Just a minute ago I said u for you might have been clever.  And that’s where the beauty of this stuff is, if you want to take the time to notice it.  Like I said before, spelling – particularly in English – is arbitrary insofar as there are multiple ways to represent the same sounds.  To the extent that spellings are fixed and codified, you’re really just running up against historical weight and inertia. ((And classism, but that’s a whole different kettle of fish.))  I’ve got this friend who works with computers.  Bright guy.  Deals with Indians a lot.  And these Indians speak a rather heavily accented English.  For example, the pronounce the word we as vee.  So what do they do?  You guessed it.  They spell the word we simply as v.  I think that’s brilliant.  I mean, it only makes sense in a very narrow context, but within that context it’s perfect.   A single letter carries all the phonetic information you need.  So what if that phonetic information is technically wrong?  So what if an outsider couldn’t piece it together?  It perfectly represents the usage.  What more can you really ask for from writing?  Spelling should be unambiguous and representative of the way people speak.  Unless your French.  Then apparently you could give fuck all about the relationship between the way you spell you words and the way you speak them.  But they make nice bread, so we’ll give them a pass.

Let me put it another way.  Do you work for your alphabet or does our alphabet work for you?  I can tell you that my alphabet works for me.  It does my bidding.  Sometimes I look backwards with my spellings.  I like to find connexions between words and times and cultures.  Sometimes I look forward.  I tweet.  Characters in a tweet are like Manhattan real-estate.  There’s never enough, but if you think outside-the-boxily you can do some really clever things in very small spaces. ((Also, they probably have air rights.  Once we get 3-D smart phones, hopefully we’ll be able to tweet up off the screen.  Imagine whole skyscrapers of mindless thoughts piling up out of the phone.  It’s all about light and air, people.  Light and air.))

And context matters.  Let’s go back to homophones for a second.  Have a look at there and their.  More than one of my friends has written into their her dating profile something to the effect of “if you don’t know the difference between their/there/they’re, don’t bother contacting me.”  Now maybe I’m just thick.  But what’s the problem?  Is a failure to differentiate between these a character flaw?  I’m going to put aside they’re for a moment, because it’s a contraction and so is really two words.  Their is a possessive adjective (or pronoun) and there is a preposition.  Ten times out of ten, context will make clear which is intended.  So why not spell them both there.  Or their.  Probably somewhere along the line they were pronounced differently.  And they probably have their own unique orthographic histories.  Now personally, I don’t know anything about Germanic historical linguistics.  And I bet you don’t either.  So I doubt you’re getting upset about somebody trouncing on 1500 years of history by using the wrong spelling.  So then what is it?  I’m dying to know.  One is “right” and one is “wrong” and woe betide the idiot that missed that day in school?  I think – I hope – there are more important things out there.  Certainly more important traits in a human being you would consider dating.  For instance, does the bastard chew gum with his mouth open?  I don’t care if he’s godsdamn Nobel fucking laureate.  Close your mouth or move along, pal.

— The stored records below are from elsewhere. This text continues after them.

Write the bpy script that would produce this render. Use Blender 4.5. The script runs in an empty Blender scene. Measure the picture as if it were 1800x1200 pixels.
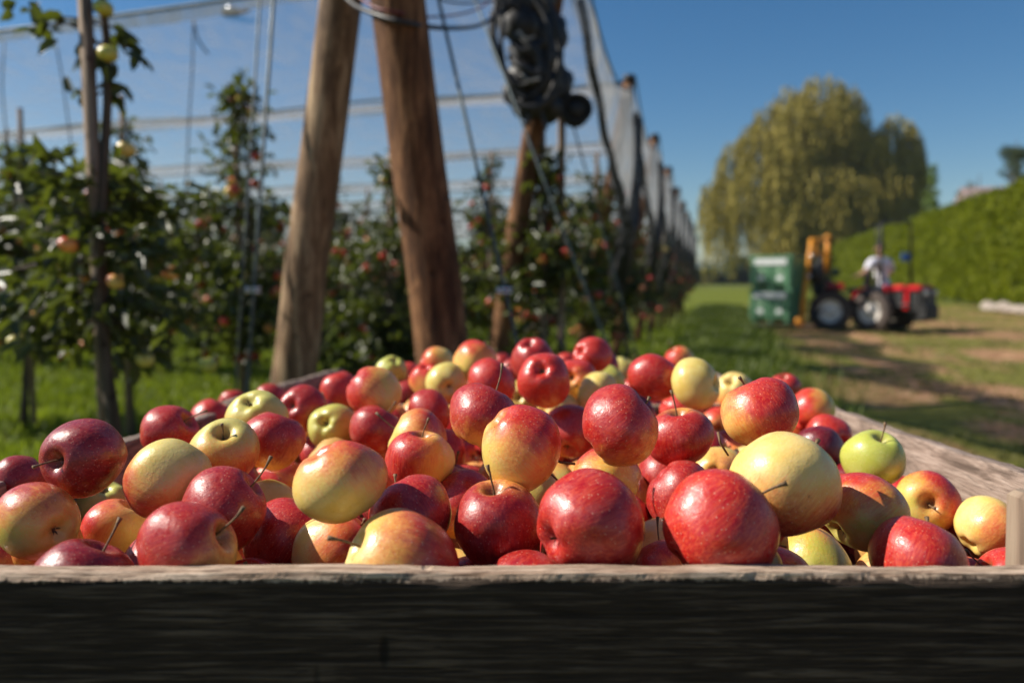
import bpy, math, random
import numpy as np
from mathutils import Vector, Matrix
random.seed(7); RNG = np.random.RandomState(11)
sc = bpy.context.scene
COL = sc.collection
R = math.radians
CAMZ = 1.25; FPX = 1400.0; HZ = 490.0
PITCH = math.atan(110 / FPX); CP, SP = math.cos(PITCH), math.sin(PITCH)

# ---------------------------------------------------------------- camera, sky, sun
cam = bpy.data.cameras.new('camera'); cam.sensor_width = 36; cam.lens = 28.0
cam.clip_start = 0.05; cam.clip_end = 3000
cam.dof.use_dof = True; cam.dof.focus_distance = 0.76; cam.dof.aperture_fstop = 3.4; cam.dof.aperture_blades = 0
cob = bpy.data.objects.new('camera', cam); COL.objects.link(cob)
cob.location = (0, 0, CAMZ); cob.rotation_euler = (R(90) - PITCH, 0, 0); sc.camera = cob
SUN_AZ = R(-83); SUN_EL = R(39)          # azimuth from +Y towards +X
w = bpy.data.worlds.new('World'); sc.world = w; w.use_nodes = True
nt = w.node_tree; bg = nt.nodes['Background']
sky = nt.nodes.new('ShaderNodeTexSky'); sky.sky_type = 'NISHITA'; sky.sun_disc = False
sky.sun_elevation = SUN_EL; sky.sun_rotation = SUN_AZ; sky.air_density = 1.0; sky.dust_density = 0.25; sky.ozone_density = 3.0
hs = nt.nodes.new('ShaderNodeHueSaturation'); hs.inputs['Saturation'].default_value = 1.3
nt.links.new(sky.outputs[0], hs.inputs['Color']); nt.links.new(hs.outputs[0], bg.inputs[0]); bg.inputs[1].default_value = 0.061
sl = bpy.data.lights.new('sun', 'SUN'); sl.energy = 5.0; sl.angle = R(0.5); sl.color = (1.0, 0.93, 0.82)
so = bpy.data.objects.new('sun', sl); COL.objects.link(so)
sd = Vector((math.sin(SUN_AZ) * math.cos(SUN_EL), math.cos(SUN_AZ) * math.cos(SUN_EL), math.sin(SUN_EL)))
so.rotation_euler = sd.to_track_quat('Z', 'Y').to_euler(); so.location = (-20, 10, 30)
sc.view_settings.view_transform = 'Standard'; sc.view_settings.look = 'None'
sc.view_settings.exposure = 0.58; sc.view_settings.gamma = 1.0; sc.view_settings.use_curve_mapping = False
sc.render.engine = 'CYCLES'
sc.cycles.transparent_max_bounces = 32

# ---------------------------------------------------------------- helpers
def at(px, py, d):
    """the point of the place seen at this spot of the photograph, d metres ahead"""
    a = (px - 900) / FPX; b = -(py - 600) / FPX
    r = Vector((a, CP + b * SP, -SP + b * CP))
    return r * (d / r.y) + Vector((0, 0, CAMZ))

def tag(o, label=None, cat=None, group=None, kind=None):
    if label: o['label'] = label
    if cat: o['category'] = cat
    if group: o['group'] = group
    if kind: o['kind'] = kind
    return o

def link(name, me, m=None, parent=None, smooth=True, loc=None, mw=None):
    o = bpy.data.objects.new(name, me); COL.objects.link(o)
    if m is not None:
        ms = m if isinstance(m, (list, tuple)) else [m]
        for x in ms: me.materials.append(x)
    if parent is not None: o.parent = parent
    if loc is not None: o.location = loc
    if smooth: me.polygons.foreach_set('use_smooth', np.ones(len(me.polygons), bool))
    return o

def empty(name, loc=(0, 0, 0), rz=0.0):
    o = bpy.data.objects.new(name, None); COL.objects.link(o); o.empty_display_size = 0.1
    o.location = loc; o.rotation_euler = (0, 0, rz); return o

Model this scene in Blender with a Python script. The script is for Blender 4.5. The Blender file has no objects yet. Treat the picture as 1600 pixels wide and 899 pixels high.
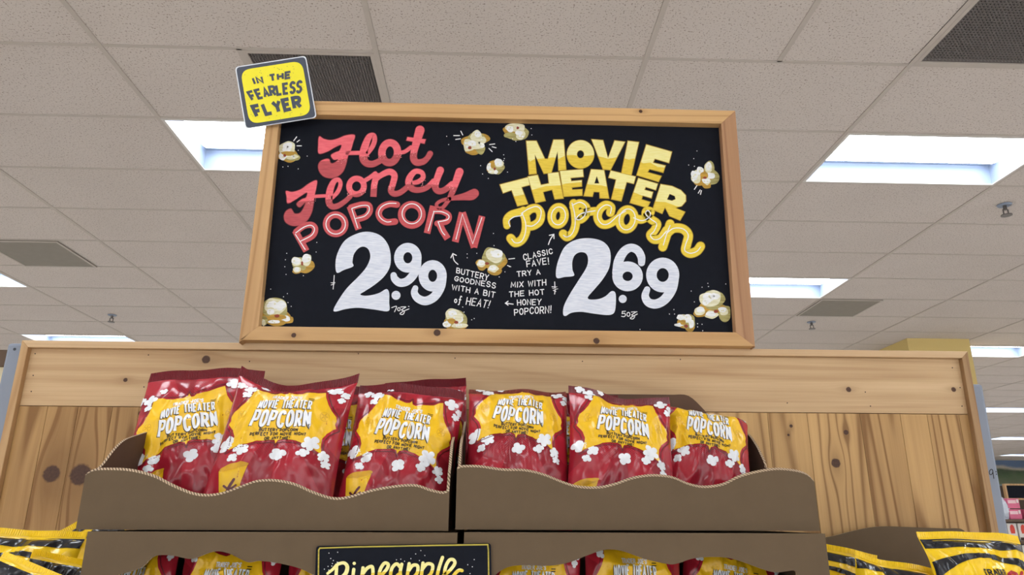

Has this little rant changed anybody’s mind?  Probably not.  Do you walk away thinking Anne’s a real bitch?  Not my problem.  All I’m saying is, open your mind a little.  Ask yourself who gets to decide what’s right and what’s wrong.  How long has something been right?  Where might it come from?  Where might it be going?  Go listen to recording from the 1940’s.  The way people talk sounds a little funny to our ears, doesn’t it?  And that’s only 70 years ago.  That’s living memory, and people are pronouncing things differently.  Now go look at a page of Chaucer.  That tells you something about how things were pronounced in his time.  Can you imagine how people will sound in two hundred years?  I can’t, but I’ll bet you ten thousand dollars of Mitt Romney’s money that they’ll sound different.  And they’ll probably spell differently to.  So go ahead and try to lock down whatever “rules” you learned in school.  But bring a towel.  Because you, my friend, are spitting in the wind.

Luv,
Anne

Miss Thrope is the author of several books including Please Lower Your Voice, which was not reviewed by the New York Times Review of Books, although an excerpt did not appear in the New Yorker.  She lives in New York City and is, surprisingly, still single.